O também inédito “Cosmos”, de Clara Klaus, também reflete sobre as crises de uma juventude brasileira. Entre os campos em que sua família cultiva tradições no interior e o apartamento na cidade grande, Laura se divide entre uma herança religiosa e uma vida de liberdade e independência. Entre as imagens fugazes dos dois mundos, algo fantástico se materializa como elemento comum.

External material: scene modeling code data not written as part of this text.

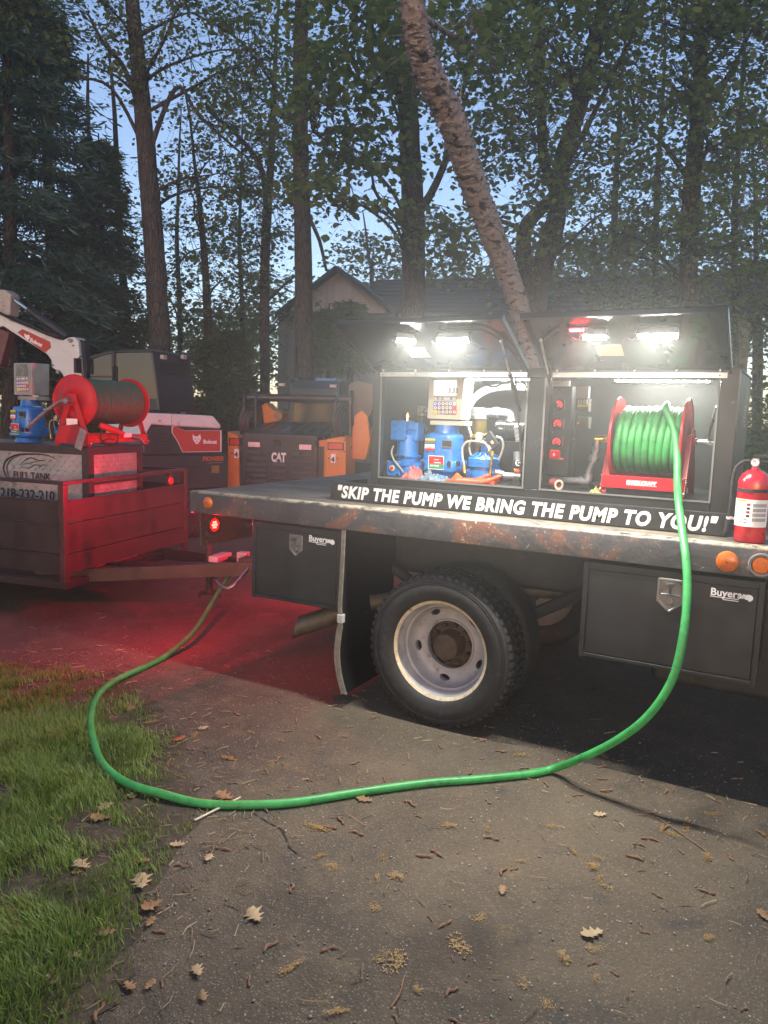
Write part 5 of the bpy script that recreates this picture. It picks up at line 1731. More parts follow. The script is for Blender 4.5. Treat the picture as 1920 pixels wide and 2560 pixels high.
w1 = (side(432, 1015) - side(115, 1015)).length
text('lettering', 'FULL TANK', 0.1, BLACKP, tank, side(115, 1020), -TB, up, 0.0006, 0, 0.0008, width=w1, height=side(115, 958).z - side(115, 1020).z)
w2 = (side(470, 1195) - side(4, 1190)).length
text('lettering', '218-232-210', 0.1, BLACKP, tank, side(4, 1180), -TB, up, 0.0006, 0, 0.002, width=w2, height=side(240, 1105).z - side(240, 1190).z)
p0 = side(140, 1060)
MB().obox((p0 + side(415, 1072)) / 2, TB * ((p0 - side(415, 1065)).length / 2), up * 0.004, TA * 0.0004).build('small_print', GRYB, tank)


def ribbon(pts, wid, name, m_, th=0.0006):
    """flat swoosh of varying width on the tank side"""
    P = bez([side(*p) for p in pts], 6)
    n = len(P)
    vs, fs = [], []
    for i, p in enumerate(P):
        t = (P[min(i + 1, n - 1)] - P[max(i - 1, 0)]).normalized()
        nn_ = t.cross(TA).normalized()
        u = i / (n - 1)
        w = wid * (math.sin(PI * u) ** 0.8 + 0.05)
        vs += [p + nn_ * w, p - nn_ * w]
    for i in range(n - 1):
        fs.append((2 * i, 2 * i + 2, 2 * i + 3, 2 * i + 1))
    o = MB().add(vs, fs).build(name, m_, tank)
    sd = o.modifiers.new('thick', 'SOLIDIFY')
    sd.thickness = th
    return o


ribbon([(145, 1085), (60, 1010), (30, 930), (60, 860), (150, 820), (280, 812), (400, 822), (495, 862)], 0.007, 'emblem_arc', BLACKP)
ribbon([(120, 1060), (70, 990), (60, 920), (95, 860), (170, 828)], 0.004, 'emblem_arc', BLACKP)
ribbon([(165, 905), (210, 870), (240, 850), (275, 847), (320, 862), (360, 868), (400, 862)], 0.004, 'emblem_bird', BLACKP)
ribbon([(165, 905), (230, 895), (300, 880), (380, 868)], 0.0025, 'emblem_bird', BLACKP)
ribbon([(170, 908), (200, 928), (250, 932), (290, 910), (320, 905), (350, 920), (320, 938)], 0.003, 'emblem_bird', BLACKP)
ribbon([(335, 925), (370, 905), (400, 908)], 0.0025, 'emblem_bird', BLACKP)

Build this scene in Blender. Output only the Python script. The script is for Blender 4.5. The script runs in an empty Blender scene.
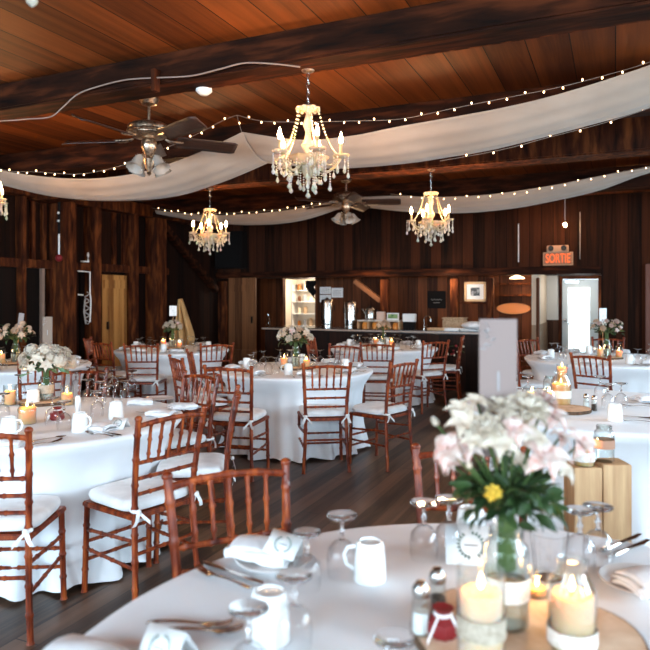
import bpy, bmesh, math, random
from mathutils import Vector, Matrix
PI = math.pi
random.seed(7)
C = bpy.context.scene.collection
F = 650.0; HY = 297.0; EYE = 1.46            # focal length and horizon in pixels, eye height in metres
ROT = math.radians(24.04)                     # the barn runs 24 degrees off the camera axis
cR, sR = math.cos(ROT), math.sin(ROT)

# ---------- survey helpers: photo measurement -> metres ----------
def zt(px, py, H=0.75):                        # point on a level plane at height H
    s = (py - HY) / (EYE - H); Z = F / s
    return ((px - 325) * Z / F, Z)
def dp(px, Z): return ((px - 325) * Z / F, Z)
def bw(px, py, Y):                             # point on a plane parallel to the loft wall (room coordinates)
    u = (px - 325) / F; Z = Y / (cR + u * sR)
    return (Z * (-sR + u * cR), Y, EYE + (HY - py) * Z / F)
def lw(px, py, X=-7.6):                        # point on a plane parallel to the left wall
    u = (px - 325) / F; Z = X / (-sR + u * cR)
    return (X, Z * (cR + u * sR), EYE + (HY - py) * Z / F)
def r2w(x, y): return (x * cR + y * sR, -x * sR + y * cR)
def w2r(x, y): return (x * cR - y * sR, x * sR + y * cR)

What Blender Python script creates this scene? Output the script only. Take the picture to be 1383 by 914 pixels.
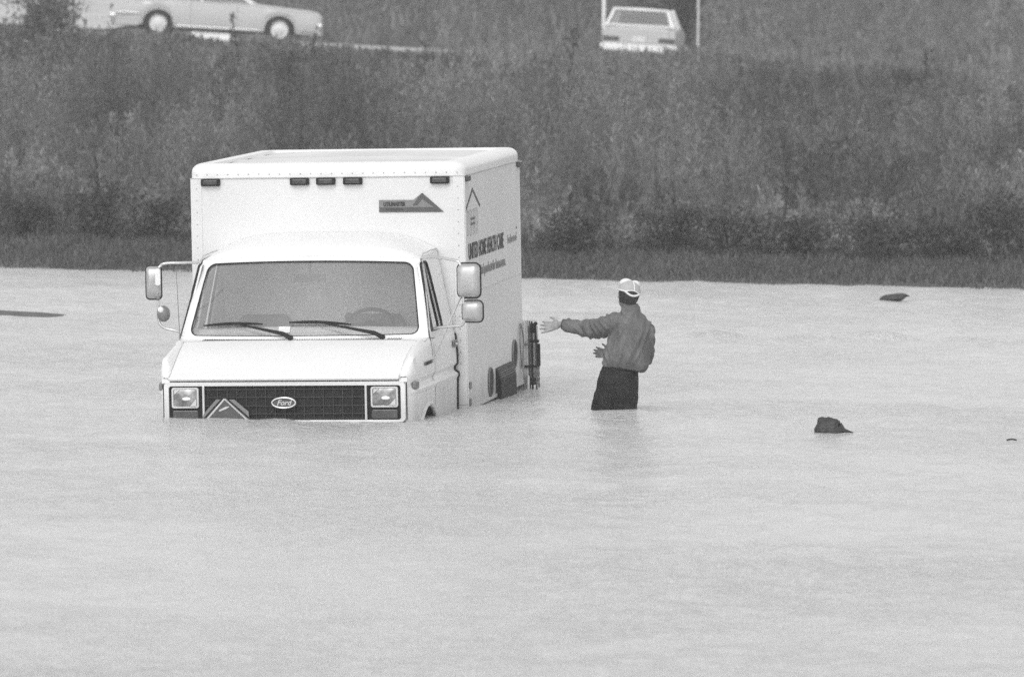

No “Sobe e desce” de Teodoro Pimenta, uma ascensorista acompanha a perseguição de dois revolucionários marxistas por dois generais da ditadura militar. Embalada pela trilha divertidíssima de Gabriel Speed, a comédia aproveita dos diálogos para ser crítica à ditadura e dos silêncios da ascensorista, que não pronuncia palavra alguma enquanto acompanha os absurdos que sobem e descem os andares do prédio, para brincar com as imagens. Com humor propriamente brasileiro, erótico e despretensioso, o filme é uma espécie de caricatura do cinema nacional, que diverte em seu amadorismo.
Por fim, será exibido “Solos”, curta-metragem de Pedro Vargas exibido no Festival de Cannes de 2023. O trabalho de conclusão de curso do ex-aluno da FAAP virou notícia no ano passado, ao representar o Brasil na Competição Oficial da mostra La Cinef de Cannes. Usando de um fantástico sonoro próprio dos filmes de Apichatpong, o filme reflete sobre os modos em que empreendimentos criminosos assolam as florestas nativas e massacram povos indígenas no Brasil. Versando sobre ancestralidade e futuro entre o mundo natural e as construções que tomam conta da cidade de São Paulo, “Solos” alterna imagens digitais e analógicas para expressar a incerteza do tempo e do espaço em que vivemos.